## [RECORD SET]
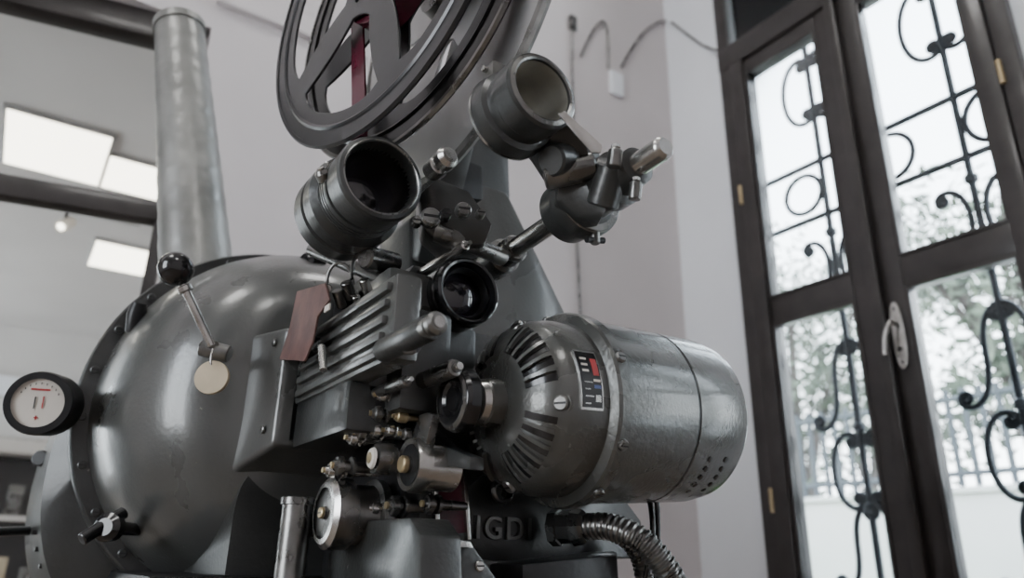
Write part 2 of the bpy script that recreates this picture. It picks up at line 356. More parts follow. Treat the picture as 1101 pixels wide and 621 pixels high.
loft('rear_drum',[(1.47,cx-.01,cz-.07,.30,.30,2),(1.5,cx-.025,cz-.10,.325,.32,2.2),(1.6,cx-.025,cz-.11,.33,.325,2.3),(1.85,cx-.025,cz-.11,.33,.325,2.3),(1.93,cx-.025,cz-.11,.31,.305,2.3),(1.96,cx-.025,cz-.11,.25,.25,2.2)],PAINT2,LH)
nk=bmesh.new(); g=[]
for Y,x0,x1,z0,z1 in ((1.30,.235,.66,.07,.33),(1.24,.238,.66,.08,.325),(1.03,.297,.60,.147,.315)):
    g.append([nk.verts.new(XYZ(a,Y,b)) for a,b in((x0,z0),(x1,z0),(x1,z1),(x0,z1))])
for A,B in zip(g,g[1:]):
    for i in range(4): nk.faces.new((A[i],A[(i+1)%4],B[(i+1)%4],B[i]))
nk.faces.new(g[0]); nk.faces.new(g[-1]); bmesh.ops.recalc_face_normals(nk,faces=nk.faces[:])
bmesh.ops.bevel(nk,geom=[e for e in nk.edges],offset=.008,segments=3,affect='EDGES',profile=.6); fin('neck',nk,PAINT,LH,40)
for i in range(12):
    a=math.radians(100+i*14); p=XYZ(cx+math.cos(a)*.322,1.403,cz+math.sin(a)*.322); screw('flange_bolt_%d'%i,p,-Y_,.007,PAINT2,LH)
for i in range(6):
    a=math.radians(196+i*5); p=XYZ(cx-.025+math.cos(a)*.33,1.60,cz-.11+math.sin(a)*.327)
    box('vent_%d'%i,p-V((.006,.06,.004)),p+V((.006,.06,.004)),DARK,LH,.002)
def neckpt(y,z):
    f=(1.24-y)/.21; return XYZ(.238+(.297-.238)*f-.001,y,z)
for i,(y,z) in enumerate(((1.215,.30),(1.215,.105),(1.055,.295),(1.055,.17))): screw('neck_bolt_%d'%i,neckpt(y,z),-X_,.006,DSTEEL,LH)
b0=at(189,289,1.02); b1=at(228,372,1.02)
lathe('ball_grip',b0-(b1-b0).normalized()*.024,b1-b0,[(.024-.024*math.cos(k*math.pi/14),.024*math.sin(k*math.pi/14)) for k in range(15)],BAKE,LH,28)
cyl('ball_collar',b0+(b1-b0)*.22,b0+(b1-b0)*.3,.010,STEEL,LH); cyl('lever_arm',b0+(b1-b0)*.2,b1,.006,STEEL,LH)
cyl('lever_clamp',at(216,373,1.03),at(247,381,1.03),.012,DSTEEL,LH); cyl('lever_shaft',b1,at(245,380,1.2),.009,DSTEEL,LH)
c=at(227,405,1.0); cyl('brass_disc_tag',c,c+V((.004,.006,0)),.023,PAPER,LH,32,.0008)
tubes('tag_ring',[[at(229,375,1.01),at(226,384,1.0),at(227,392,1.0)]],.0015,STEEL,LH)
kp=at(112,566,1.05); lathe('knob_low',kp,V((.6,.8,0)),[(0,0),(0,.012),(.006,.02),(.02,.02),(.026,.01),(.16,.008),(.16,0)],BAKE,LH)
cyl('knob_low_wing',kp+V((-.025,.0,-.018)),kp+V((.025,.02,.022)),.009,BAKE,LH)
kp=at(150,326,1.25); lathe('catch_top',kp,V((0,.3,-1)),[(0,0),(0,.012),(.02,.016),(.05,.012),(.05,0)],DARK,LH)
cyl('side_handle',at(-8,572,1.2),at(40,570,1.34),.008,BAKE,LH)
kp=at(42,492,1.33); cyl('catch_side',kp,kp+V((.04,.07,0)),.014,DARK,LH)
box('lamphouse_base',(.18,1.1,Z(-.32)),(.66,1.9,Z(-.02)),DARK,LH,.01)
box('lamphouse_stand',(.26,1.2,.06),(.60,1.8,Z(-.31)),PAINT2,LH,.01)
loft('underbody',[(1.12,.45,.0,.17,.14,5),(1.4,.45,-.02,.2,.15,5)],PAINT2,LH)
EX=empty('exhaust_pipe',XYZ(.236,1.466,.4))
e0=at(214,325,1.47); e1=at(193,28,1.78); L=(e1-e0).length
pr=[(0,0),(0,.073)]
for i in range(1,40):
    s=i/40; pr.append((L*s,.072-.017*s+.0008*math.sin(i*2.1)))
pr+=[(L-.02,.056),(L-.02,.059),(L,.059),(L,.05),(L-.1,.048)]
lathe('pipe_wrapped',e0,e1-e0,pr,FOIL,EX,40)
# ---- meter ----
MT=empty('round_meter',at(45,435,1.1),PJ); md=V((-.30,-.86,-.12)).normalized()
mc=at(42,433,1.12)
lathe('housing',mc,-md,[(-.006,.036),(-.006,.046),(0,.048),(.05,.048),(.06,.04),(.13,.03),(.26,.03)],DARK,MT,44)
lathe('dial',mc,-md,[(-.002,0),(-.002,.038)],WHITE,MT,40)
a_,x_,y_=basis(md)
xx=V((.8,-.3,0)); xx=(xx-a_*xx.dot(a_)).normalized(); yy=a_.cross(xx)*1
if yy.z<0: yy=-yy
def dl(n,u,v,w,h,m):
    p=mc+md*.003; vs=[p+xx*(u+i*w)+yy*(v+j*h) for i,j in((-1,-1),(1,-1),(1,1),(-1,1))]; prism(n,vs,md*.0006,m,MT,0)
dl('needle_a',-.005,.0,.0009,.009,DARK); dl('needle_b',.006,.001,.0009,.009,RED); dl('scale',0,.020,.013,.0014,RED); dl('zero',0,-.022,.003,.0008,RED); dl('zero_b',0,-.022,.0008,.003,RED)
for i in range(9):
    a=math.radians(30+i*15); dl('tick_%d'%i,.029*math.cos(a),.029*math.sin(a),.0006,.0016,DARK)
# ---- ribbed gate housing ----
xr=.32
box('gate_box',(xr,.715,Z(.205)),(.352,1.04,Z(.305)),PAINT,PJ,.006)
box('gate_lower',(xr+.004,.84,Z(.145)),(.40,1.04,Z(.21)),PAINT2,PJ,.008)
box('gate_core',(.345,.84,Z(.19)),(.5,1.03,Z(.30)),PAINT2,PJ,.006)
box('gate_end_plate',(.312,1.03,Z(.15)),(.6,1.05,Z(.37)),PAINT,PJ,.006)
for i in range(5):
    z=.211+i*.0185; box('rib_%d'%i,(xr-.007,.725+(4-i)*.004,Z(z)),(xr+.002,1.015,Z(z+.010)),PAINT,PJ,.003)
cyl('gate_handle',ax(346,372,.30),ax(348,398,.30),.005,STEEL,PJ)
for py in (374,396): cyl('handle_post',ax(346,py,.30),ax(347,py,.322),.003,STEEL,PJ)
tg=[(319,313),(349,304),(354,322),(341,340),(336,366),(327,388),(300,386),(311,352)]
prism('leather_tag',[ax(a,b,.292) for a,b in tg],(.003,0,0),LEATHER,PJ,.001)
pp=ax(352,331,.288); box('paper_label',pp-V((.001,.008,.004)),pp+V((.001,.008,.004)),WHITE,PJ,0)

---

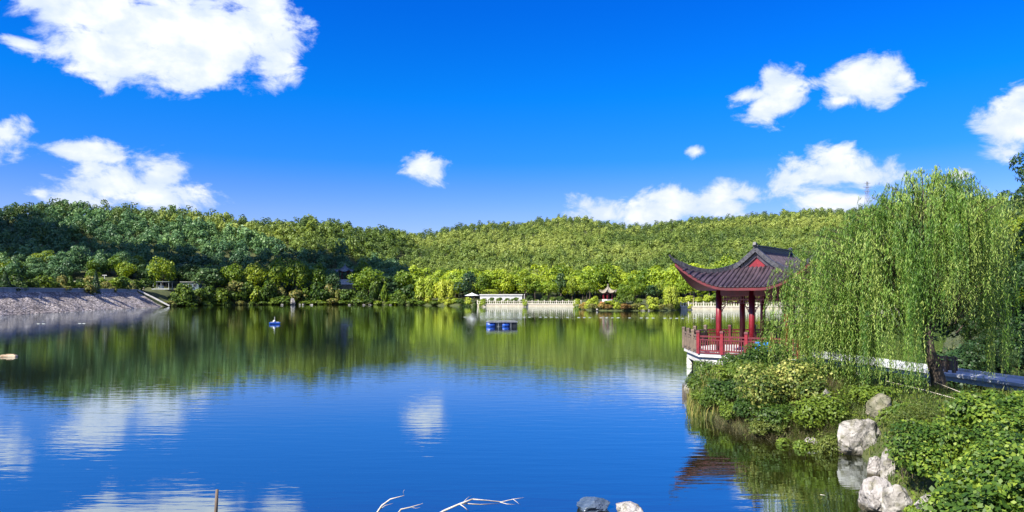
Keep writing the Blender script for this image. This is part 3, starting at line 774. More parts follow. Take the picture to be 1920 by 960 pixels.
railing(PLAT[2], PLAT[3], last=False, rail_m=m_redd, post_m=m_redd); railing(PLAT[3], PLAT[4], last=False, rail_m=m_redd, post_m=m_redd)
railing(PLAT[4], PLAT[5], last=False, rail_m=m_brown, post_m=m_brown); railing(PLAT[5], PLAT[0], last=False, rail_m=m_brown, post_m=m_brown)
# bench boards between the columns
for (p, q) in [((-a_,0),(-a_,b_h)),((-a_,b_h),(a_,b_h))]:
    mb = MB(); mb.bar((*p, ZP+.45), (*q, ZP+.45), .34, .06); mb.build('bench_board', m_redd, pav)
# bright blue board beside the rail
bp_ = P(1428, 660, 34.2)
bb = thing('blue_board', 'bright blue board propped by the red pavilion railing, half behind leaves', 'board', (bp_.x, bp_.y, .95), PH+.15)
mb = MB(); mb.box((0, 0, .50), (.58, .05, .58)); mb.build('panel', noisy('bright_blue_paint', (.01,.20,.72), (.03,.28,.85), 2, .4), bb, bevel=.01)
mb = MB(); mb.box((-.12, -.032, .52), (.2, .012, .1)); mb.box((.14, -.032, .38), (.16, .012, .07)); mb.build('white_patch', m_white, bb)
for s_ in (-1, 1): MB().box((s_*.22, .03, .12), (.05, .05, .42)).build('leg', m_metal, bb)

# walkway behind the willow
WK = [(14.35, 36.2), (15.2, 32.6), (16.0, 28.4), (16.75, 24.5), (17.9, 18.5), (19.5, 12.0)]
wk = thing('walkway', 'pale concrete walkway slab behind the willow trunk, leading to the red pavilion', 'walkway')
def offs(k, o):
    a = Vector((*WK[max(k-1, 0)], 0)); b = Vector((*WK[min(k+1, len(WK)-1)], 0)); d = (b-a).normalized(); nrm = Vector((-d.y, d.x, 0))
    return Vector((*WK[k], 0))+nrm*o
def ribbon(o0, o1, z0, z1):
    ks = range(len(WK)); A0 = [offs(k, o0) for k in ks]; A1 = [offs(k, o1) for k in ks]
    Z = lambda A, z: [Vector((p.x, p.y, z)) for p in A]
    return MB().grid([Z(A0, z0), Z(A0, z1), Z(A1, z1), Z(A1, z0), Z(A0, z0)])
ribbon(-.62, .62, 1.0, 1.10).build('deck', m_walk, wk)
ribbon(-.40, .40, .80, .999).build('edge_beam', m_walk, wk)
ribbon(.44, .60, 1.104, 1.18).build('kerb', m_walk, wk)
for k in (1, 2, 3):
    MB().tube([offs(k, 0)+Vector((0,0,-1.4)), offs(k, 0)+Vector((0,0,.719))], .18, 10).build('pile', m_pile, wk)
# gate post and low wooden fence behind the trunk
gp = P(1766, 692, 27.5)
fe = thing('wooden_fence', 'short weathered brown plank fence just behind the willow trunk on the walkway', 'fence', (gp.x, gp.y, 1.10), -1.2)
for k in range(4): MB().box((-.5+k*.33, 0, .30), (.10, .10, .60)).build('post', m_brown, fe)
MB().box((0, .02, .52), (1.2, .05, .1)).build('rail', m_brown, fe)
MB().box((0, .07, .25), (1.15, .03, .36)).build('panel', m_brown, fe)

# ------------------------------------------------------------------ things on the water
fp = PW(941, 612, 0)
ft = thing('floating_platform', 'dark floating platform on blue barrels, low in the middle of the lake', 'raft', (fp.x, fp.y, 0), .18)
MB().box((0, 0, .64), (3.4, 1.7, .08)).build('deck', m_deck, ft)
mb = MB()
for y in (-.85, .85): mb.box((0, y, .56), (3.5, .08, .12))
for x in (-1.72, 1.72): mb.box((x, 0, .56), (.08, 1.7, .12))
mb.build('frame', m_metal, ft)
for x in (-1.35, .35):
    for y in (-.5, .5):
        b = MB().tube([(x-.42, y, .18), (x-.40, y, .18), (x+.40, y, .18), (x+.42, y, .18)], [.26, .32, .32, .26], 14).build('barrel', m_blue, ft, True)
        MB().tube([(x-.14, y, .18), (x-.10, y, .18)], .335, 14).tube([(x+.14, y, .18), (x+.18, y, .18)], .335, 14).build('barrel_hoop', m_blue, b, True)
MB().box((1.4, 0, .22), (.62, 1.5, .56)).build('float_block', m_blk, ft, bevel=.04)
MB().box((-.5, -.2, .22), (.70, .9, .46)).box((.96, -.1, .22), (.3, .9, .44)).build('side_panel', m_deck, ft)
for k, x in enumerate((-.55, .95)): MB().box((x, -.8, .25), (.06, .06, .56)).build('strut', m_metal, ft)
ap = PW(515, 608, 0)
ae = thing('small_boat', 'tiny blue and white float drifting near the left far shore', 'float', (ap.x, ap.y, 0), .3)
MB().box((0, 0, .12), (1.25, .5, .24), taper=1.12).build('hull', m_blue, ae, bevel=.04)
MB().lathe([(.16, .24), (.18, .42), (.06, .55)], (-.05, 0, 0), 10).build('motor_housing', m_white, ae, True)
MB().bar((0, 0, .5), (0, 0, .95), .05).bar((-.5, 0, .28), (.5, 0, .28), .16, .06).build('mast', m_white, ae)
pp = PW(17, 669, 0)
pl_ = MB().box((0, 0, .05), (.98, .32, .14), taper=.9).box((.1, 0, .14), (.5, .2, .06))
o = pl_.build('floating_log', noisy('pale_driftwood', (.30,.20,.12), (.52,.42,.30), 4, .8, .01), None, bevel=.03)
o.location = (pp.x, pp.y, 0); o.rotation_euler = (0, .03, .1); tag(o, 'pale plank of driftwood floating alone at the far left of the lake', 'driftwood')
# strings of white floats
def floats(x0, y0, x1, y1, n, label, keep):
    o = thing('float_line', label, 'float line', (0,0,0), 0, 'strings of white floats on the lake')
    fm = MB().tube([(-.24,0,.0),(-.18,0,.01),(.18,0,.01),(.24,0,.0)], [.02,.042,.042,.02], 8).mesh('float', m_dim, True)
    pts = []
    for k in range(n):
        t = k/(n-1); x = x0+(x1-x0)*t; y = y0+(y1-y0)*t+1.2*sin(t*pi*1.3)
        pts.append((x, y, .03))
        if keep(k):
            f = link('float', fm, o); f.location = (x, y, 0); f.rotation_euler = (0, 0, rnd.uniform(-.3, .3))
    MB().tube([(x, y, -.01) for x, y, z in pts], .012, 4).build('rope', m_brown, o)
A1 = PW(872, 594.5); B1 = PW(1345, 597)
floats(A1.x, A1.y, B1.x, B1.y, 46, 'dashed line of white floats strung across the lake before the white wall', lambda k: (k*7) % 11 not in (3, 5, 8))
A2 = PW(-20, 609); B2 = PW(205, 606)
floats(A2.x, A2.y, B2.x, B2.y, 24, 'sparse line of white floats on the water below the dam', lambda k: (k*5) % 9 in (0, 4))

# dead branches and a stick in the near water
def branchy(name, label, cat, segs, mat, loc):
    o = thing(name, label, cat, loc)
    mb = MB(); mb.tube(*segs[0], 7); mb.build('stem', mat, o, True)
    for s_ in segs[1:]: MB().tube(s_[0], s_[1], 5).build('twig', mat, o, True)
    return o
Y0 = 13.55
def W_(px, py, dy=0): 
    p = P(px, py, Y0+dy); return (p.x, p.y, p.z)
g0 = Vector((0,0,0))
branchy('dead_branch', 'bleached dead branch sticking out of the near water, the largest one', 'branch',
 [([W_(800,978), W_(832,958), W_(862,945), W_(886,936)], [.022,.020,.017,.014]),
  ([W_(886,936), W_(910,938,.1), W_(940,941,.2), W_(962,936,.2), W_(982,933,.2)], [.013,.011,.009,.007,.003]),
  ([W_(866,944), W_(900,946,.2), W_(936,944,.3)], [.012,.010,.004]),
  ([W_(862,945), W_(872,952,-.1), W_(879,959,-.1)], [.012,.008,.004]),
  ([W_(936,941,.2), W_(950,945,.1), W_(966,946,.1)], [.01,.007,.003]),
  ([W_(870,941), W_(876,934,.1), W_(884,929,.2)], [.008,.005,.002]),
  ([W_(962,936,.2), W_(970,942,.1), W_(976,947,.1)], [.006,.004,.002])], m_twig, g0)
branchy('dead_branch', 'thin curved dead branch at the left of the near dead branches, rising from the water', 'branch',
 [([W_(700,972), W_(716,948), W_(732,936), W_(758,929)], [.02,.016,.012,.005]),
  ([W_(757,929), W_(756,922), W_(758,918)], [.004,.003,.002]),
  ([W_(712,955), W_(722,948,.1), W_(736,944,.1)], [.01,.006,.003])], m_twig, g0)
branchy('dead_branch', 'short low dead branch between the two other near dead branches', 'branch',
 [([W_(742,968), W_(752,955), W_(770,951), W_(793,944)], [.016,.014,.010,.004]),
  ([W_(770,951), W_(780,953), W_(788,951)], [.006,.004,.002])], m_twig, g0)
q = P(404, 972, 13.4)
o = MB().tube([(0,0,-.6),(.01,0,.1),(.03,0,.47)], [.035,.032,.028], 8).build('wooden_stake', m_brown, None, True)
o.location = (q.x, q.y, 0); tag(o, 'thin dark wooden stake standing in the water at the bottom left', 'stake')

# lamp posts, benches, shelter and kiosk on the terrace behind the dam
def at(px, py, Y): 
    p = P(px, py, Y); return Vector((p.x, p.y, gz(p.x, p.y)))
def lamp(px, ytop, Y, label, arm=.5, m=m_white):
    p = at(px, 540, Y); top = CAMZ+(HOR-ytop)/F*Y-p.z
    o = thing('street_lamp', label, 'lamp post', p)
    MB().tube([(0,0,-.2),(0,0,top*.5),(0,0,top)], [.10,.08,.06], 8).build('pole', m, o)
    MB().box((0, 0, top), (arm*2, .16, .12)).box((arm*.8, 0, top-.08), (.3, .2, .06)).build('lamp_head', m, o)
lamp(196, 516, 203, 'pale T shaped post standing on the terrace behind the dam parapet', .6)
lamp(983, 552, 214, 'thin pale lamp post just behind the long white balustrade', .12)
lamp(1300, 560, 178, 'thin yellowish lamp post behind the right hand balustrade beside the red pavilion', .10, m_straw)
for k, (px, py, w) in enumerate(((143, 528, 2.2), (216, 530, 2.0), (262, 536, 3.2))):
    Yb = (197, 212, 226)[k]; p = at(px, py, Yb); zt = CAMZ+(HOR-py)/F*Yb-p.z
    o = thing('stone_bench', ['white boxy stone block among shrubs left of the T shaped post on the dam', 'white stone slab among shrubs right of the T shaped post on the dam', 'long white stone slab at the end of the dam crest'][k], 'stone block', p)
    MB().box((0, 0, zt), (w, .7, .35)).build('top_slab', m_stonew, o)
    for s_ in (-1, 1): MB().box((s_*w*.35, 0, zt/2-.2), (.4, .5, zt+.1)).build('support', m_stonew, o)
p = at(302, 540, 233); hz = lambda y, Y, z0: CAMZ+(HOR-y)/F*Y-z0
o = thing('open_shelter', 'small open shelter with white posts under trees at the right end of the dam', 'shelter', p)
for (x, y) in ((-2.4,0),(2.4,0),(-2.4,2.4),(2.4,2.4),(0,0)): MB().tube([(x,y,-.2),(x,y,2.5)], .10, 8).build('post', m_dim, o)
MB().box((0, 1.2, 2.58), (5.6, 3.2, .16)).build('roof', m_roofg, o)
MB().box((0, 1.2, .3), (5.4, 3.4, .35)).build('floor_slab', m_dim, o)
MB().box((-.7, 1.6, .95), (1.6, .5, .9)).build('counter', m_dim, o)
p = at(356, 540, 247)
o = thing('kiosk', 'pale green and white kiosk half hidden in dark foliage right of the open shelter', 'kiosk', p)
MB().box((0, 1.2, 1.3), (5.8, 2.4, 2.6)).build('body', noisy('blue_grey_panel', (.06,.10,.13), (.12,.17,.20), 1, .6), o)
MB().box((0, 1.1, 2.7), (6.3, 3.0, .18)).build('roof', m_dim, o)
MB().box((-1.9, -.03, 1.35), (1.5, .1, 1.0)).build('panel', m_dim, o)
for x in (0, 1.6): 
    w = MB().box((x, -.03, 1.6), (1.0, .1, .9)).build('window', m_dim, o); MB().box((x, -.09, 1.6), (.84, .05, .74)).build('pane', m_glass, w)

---

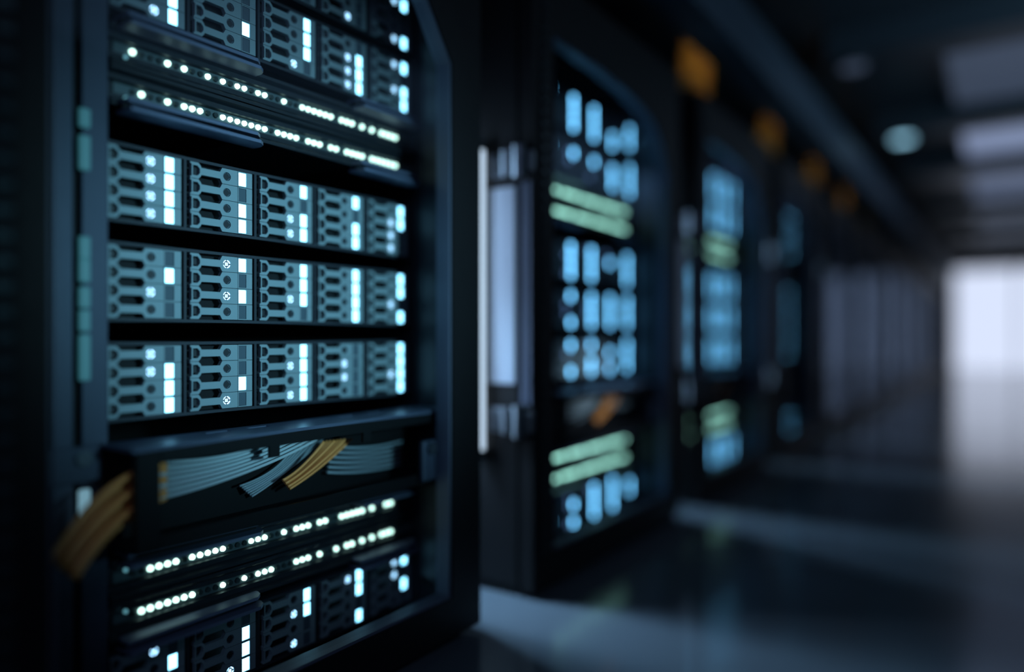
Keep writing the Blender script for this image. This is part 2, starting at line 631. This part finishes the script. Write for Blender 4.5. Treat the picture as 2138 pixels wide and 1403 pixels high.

## [INSTRUCTIONS TO FOLLOW]
Determine how many lines of the material include the string "Treat". Output only that count.

## [RESPONSE]
2